# Available data:
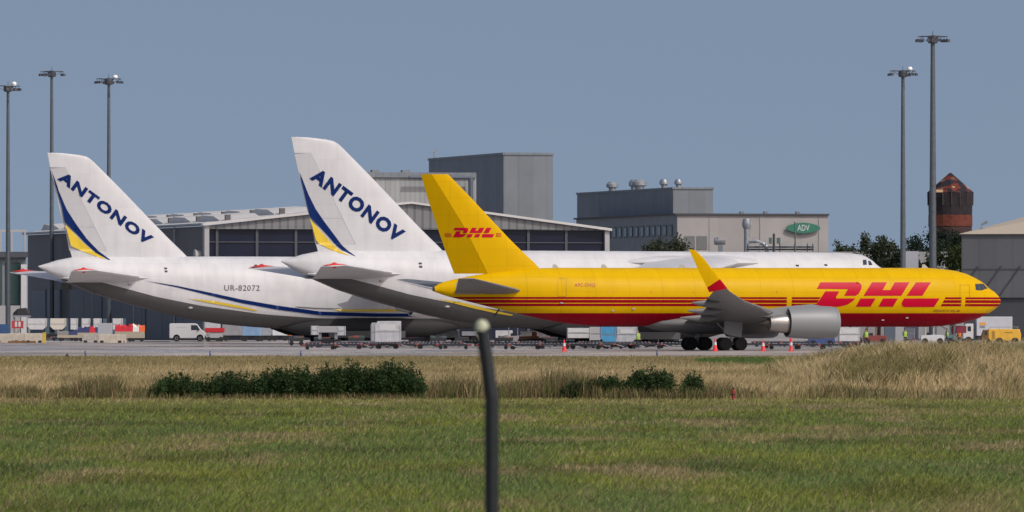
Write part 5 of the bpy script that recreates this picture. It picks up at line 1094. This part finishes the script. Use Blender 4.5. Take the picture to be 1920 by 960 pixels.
# white van
def van(px, D, L, h):
    X0, Y0 = W(px, D); v = empty('delivery_van', (X0, Y0, .02), label='white delivery van facing right in front of the dark hangar', cat='van'); s = L
    pr = [(-.5*s, .45), (-.5*s, h*.96), (-.47*s, h), (.20*s, h), (.27*s, h*.95), (.395*s, h*.62), (.47*s, h*.52), (.5*s, h*.40), (.5*s, .4), (.44*s, .3), (-.46*s, .3)]
    b = MB(); b.prism(pr, -.95, .95); b = b.build('body', WPAINT, v, bevel=.07)
    MB().prism([(.10*s, h*.62), (.345*s, h*.62), (.265*s, h*.90), (.10*s, h*.90)], -.965, -.953).build('side_window', GLASS, v)
    MB().prism([(.10*s, h*.62), (.345*s, h*.62), (.265*s, h*.90), (.10*s, h*.90)], .953, .965).build('side_window', GLASS, v)
    MB().add([(.285*s, -.8, h*.93), (.285*s, .8, h*.93), (.402*s, .8, h*.635), (.402*s, -.8, h*.635)], [(0, 1, 2, 3)]).build('windscreen', GLASS, v)
    MB().box(.30*s, .31*s, -1.15, -.97, h*.58, h*.70).build('mirror', BLACK, v)
    for x in (-.30*s, .345*s):
        MB().lathe([(-.02, .02), (-.02, .44)], 20, axis='y', c=(x, -.96, .42)).build('wheel_arch', BLACK, v)
        for y in (-.9, .9):
            wv = MB().lathe([(-.11, .2), (-.11, .33), (-.07, .36), (.07, .36), (.11, .33), (.11, .2)], 18, axis='y', c=(x, y*1.03, .36)).build('wheel', TYRE, v, smooth=True)
            MB().lathe([(-.10, .05), (-.115, .2), (.1, .2)], 12, axis='y', c=(x, y*1.03, .36)).build('rim', RIM, wv, smooth=True)
    MB().box(-.51*s, -.5*s, -.93, -.75, .8, 1.15).build('tail_light', mat('tail_red', (.5, .02, .02), .3), v); MB().box(.47*s, .498*s, -.93, -.7, .72, .92).build('headlight', TRIM, v)
    MB().box(-.502*s, .502*s, -.96, .96, .3, .42).build('bumper', mat('bumper_grey', (.08, .08, .09), .7), v)
    MB().box(-.32*s, -.03*s, -.955, -.951, h*.74, h*.78).build('side_stripe', mat('stripe_grey', (.45, .47, .5), .5), v)
van(352, 1095, 4.65, 2.28)
# red ground power unit with tug
v = empty('ground_power_unit', (*W(403, 1078), .02), label='red ground unit with grey chassis right of the white van', cat='ground unit')
MB().prism([(-1.25, 1.15), (1.2, 1.15), (1.2, 1.65), (1.1, 1.72), (-1.2, 1.72), (-1.25, 1.6)], -.7, .7).build('body', mat('unit_red', (.5, .02, .03), .5), v, bevel=.04)
MB().box(-1.1, 1.0, -.6, .6, .45, 1.14).build('chassis', mat('grey_container', (.38, .39, .41), .6), v); MB().box(-.9, -.6, -.72, -.701, .9, 1.1).build('lamp', TRIM, v)
for x in (-.8, .8): MB().lathe([(-.1, .08), (-.1, .3), (.1, .3), (.1, .08)], 14, axis='y', c=(x, -.62, .3)).build('wheel', TYRE, v, smooth=True)
# orange loader
v = empty('orange_loader', (*W(1000, 880), .02), label='low orange and brown loader with a thin upright mast below the yellow tail', cat='loader')
MB().box(-1.5, .6, -.8, .8, .75, 1.05).build('platform', mat('loader_orange', (.42, .15, .06), .7, var=.2, vscale=3), v, bevel=.03); MB().box(-1.6, 1.3, -.7, .7, .3, .74).build('chassis', BLACK, v)
MB().tube((.1, 0, 1.0), (.1, 0, 2.7), .05).build('upright', TRIM, v); MB().box(-.15, .35, -.3, .3, 1.05, 1.5).build('control_box', mat('loader_orange', (.42, .15, .06), .7), v)
for x in (-1.1, .9): MB().lathe([(-.1, .08), (-.1, .3), (.1, .3), (.1, .08)], 14, axis='y', c=(x, -.75, .3)).build('wheel', TYRE, v, smooth=True)
# aircraft steps / tug near the far wheels of the left white jet
# box truck by the nose
v = empty('box_truck', (*W(1864, 960), .02), label='white box truck with orange mark behind the yellow jet nose', cat='truck'); D_ = 960; s_ = D_/F
x0, x1 = (1830-1864)*s_, (1897-1864)*s_; z0, z1 = Zat(630, D_), Zat(594, D_)
bx = MB().box(x0, x1, -1.2, 1.2, z0, z1).build('cargo_box', mat('truck_box_white', (.52, .55, .60), .5, var=.05, vscale=1), v, bevel=.05)
MB().box(x0+.35, x0+1.05, -1.23, -1.202, z1-.95, z1-.65).build('orange_mark', mat('mark_orange', (.75, .35, .08), .6), v); MB().box(x0+.38, x0+.95, -1.23, -1.202, z1-1.25, z1-1.05).build('grey_mark', mat('mark_grey', (.2, .22, .25), .6), v)
MB().box(x0, x1, -1.1, 1.1, .5, z0-.01).build('chassis', BLACK, v)
cb = MB().prism([(x0-1.5, .6), (x0-.35, .6), (x0-.35, 2.3), (x0-1.2, 2.3), (x0-1.5, 1.7)], -1.05, 1.05).build('cab', WPAINT, v, bevel=.05); MB().box(x0-1.0, x0-.62, -1.07, -1.051, 1.45, 2.0).build('side_window', GLASS, v)
for x in (x0-.9, x0+1.0, x1-.8): MB().lathe([(-.14, .1), (-.14, .42), (.14, .42), (.14, .1)], 16, axis='y', c=(x, -1.0, .42)).build('wheel', TYRE, v, smooth=True)
# yellow apron vehicle
v = empty('yellow_tanker', (*W(1880, 925), .02), label='yellow apron tanker with brown cab at the right picture edge', cat='truck'); D_ = 925; s_ = D_/F; YV = mat('tanker_yellow', (.72, .42, .05), .45, var=.08, vscale=2)
pr = [(-1.6, .45), (1.9, .45), (1.95, 1.1), (1.8, 1.72), (-1.5, 1.75), (-1.6, 1.6)]; MB().prism(pr, -.9, .9).build('tank', YV, v, bevel=.06)
MB().prism([(-2.35, .45), (-1.62, .45), (-1.62, 1.65), (-2.1, 1.65), (-2.3, 1.1)], -.85, .85).build('cab', mat('cab_brown', (.16, .08, .03), .6), v, bevel=.04); MB().box(-2.0, -1.75, -.87, -.851, 1.1, 1.5).build('side_window', GLASS, v)
rl = MB(); rl.tube((-1.4, -.4, 1.95), (1.7, -.4, 1.95), .03); 
for x in (-1.4, -.4, .6, 1.6): rl.tube((x, -.4, 1.74), (x, -.4, 1.95), .03)
rl.build('top_rail', STEEL, v); MB().box(.2, 1.0, -.92, -.901, 1.3, 1.4).box(-1.2, -.9, -.92, -.901, .6, 1.5).build('panel_line', mat('tanker_dark', (.35, .2, .03), .5), v)
for x in (-1.8, -.4, 1.3): MB().lathe([(-.14, .1), (-.14, .4), (.14, .4), (.14, .1)], 16, axis='y', c=(x, -.8, .4)).build('wheel', TYRE, v, smooth=True)
# tow tractors
def tractor(px, D, c_, label, cab=True):
    v = empty('tow_tractor', (*W(px, D), .02), label=label, cat='tow tractor', group='small tow tractors on the apron'); m_ = mat('tractor_'+c_[0], c_[1], .5)
    MB().prism([(-1.3, .35), (1.3, .35), (1.35, .85), (1.2, 1.0), (.2, 1.05), (-1.3, .95)], -.65, .65).build('body', m_, v, bevel=.04)
    if cab:
        cf = MB()
        for x in (-.8, .15):
            for y in (-.55, .55): cf.tube((x, y, 1.0), (x, y, 1.95), .04, .04, 5)
        cf.box(-.95, .3, -.62, .62, 1.95, 2.05); cf.build('roof_frame', m_, v)
    MB().box(-.6, -.2, -.3, .3, 1.0, 1.3).build('seat', BLACK, v)
    for x in (-.85, .85): MB().lathe([(-.1, .08), (-.1, .34), (.1, .34), (.1, .08)], 14, axis='y', c=(x, -.6, .34)).build('wheel', TYRE, v, smooth=True)
tractor(1640, 930, ('maroon', (.22, .05, .05)), 'dark red tow tractor right of the white container')
tractor(1748, 960, ('white', (.6, .62, .65)), 'white roofed tow tractor under the yellow jet forward fuselage')
tractor(1795, 975, ('teal', (.10, .20, .20)), 'dark green tow tractor beside the nose wheel')
tractor(968, 905, ('grey', (.35, .36, .38)), 'grey tow tractor with frame roof right of the fence post')
tractor(895, 1000, ('cream', (.5, .48, .36)), 'cream tow tractor left of the fence post', False)
tractor(1540, 860, ('navyred', (.05, .09, .25)), 'blue tow tractor just behind the engine intake of the yellow jet', False)
uld(1700, 990, 30, 636, 616, 'dim grey covered container behind the forward belly of the yellow jet', (0, 0), mat('dim_cover', (.12, .13, .17), .7), door=False)

# people in high visibility vests
SKIN = mat('skin', (.45, .27, .19), .6); TRO = mat('work_trousers', (.03, .04, .06), .8); HAIR = mat('hair_dark', (.03, .02, .015), .8)
def person_mesh(stride=.12):
    me = bpy.data.meshes.new('person')
    J = [((0, 0, .98), .155), ((0, 0, 1.18), .14), ((0, 0, 1.40), .165), ((0, 0, 1.50), .075), ((0, -.01, 1.58), .075), ((0, -.015, 1.68), .10), ((0, -.01, 1.76), .055),
         ((-.20, 0, 1.43), .065), ((-.26, .02, 1.15), .048), ((-.24, -.08, .92), .036), ((-.24, -.10, .82), .04),
         ((.20, 0, 1.43), .065), ((.27, .0, 1.15), .048), ((.25, -.10, .92), .036), ((.25, -.13, .82), .04),
         ((-.10, 0, .90), .10), ((-.11, -stride*.5, .50), .068), ((-.11, -stride, .09), .045), ((-.11, -stride-.15, .04), .04),
         ((.10, 0, .90), .10), ((.11, stride*.4, .50), .068), ((.11, stride, .09), .045), ((.11, stride-.15, .04), .04)]
    E = [(0, 1), (1, 2), (2, 3), (3, 4), (4, 5), (5, 6), (2, 7), (7, 8), (8, 9), (9, 10), (2, 11), (11, 12), (12, 13), (13, 14), (0, 15), (15, 16), (16, 17), (17, 18), (0, 19), (19, 20), (20, 21), (21, 22)]
    me.from_pydata([j[0] for j in J], E, []); o = bpy.data.objects.new('person', me); col.objects.link(o)
    sk = o.modifiers.new('skin', 'SKIN'); sub = o.modifiers.new('sub', 'SUBSURF'); sub.levels = 1; sub.render_levels = 1
    sv = me.skin_vertices[0].data
    for i, j in enumerate(J): sv[i].radius = (j[1], j[1]*(.8 if i in (0, 1, 2) else 1))
    sv[0].use_root = True
    dg = bpy.context.evaluated_depsgraph_get(); m2 = bpy.data.meshes.new_from_object(o.evaluated_get(dg)); bpy.data.objects.remove(o)
    m2.materials.clear(); m2.materials.append(TRO); m2.materials.append(SKIN)
    for p in m2.polygons:
        p.use_smooth = True; c = p.center; p.material_index = 1 if (c.z > 1.53 or (abs(c.x) > .2 and c.z < .95)) else 0
    return m2
PM = [person_mesh(.12), person_mesh(.22)]
def person(px, D, rz, label, k_=0, vest=HIVIS):
    o = bpy.data.objects.new('person', PM[k_]); col.objects.link(o); o.location = (*W(px, D), .02); o.rotation_euler = (0, 0, R(rz)); setp(o, label, 'person', 'ground crew in work clothes')
    MB().loft([[(r_*math.cos(a)*1.25, r_*math.sin(a)*.95, z) for a in [2*math.pi*i/14 for i in range(14)]] for z, r_ in ((.88, .18), (1.1, .175), (1.35, .19), (1.47, .12))], False, False).build('vest', vest, o, smooth=True)
    MB().lathe([(1.68, .115), (1.76, .10), (1.80, .04)], 12, c=(0, .0, 0)).build('hair', HAIR, o, smooth=True)
    MB().box(-.012, .012, -.135, -.09, 1.655, 1.69).build('nose', SKIN, o)
person(1624, 905, 200, 'person in bright green vest beside the dark red tractor', 0)
person(1697, 925, 20, 'person in yellow-green vest by the pale grey cabinet', 1)
person(1775, 950, 90, 'person in yellow-green vest left of the nose wheel', 1)
person(1799, 900, -30, 'person in orange vest right of the nose wheel', 0, mat('hivis_orange', (.75, .22, .04), .8))
person(1196, 800, 10, 'person in yellow vest right of the cut corner container', 0)
person(543, 1000, 0, 'person in orange vest right of the white box trailer', 0, mat('hivis_orange', (.75, .22, .04), .8))
person(564, 960, 45, 'person in pale vest left of the grey arch loader', 1, mat('vest_pale', (.6, .5, .3), .8))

# Aim:
Look over the listing. Pull out every line with the string "picture" in it.

# Solution for this exercise:
Write part 5 of the bpy script that recreates this picture. It picks up at line 1094. This part finishes the script. Use Blender 4.5. Take the picture to be 1920 by 960 pixels.
v = empty('yellow_tanker', (*W(1880, 925), .02), label='yellow apron tanker with brown cab at the right picture edge', cat='truck'); D_ = 925; s_ = D_/F; YV = mat('tanker_yellow', (.72, .42, .05), .45, var=.08, vscale=2)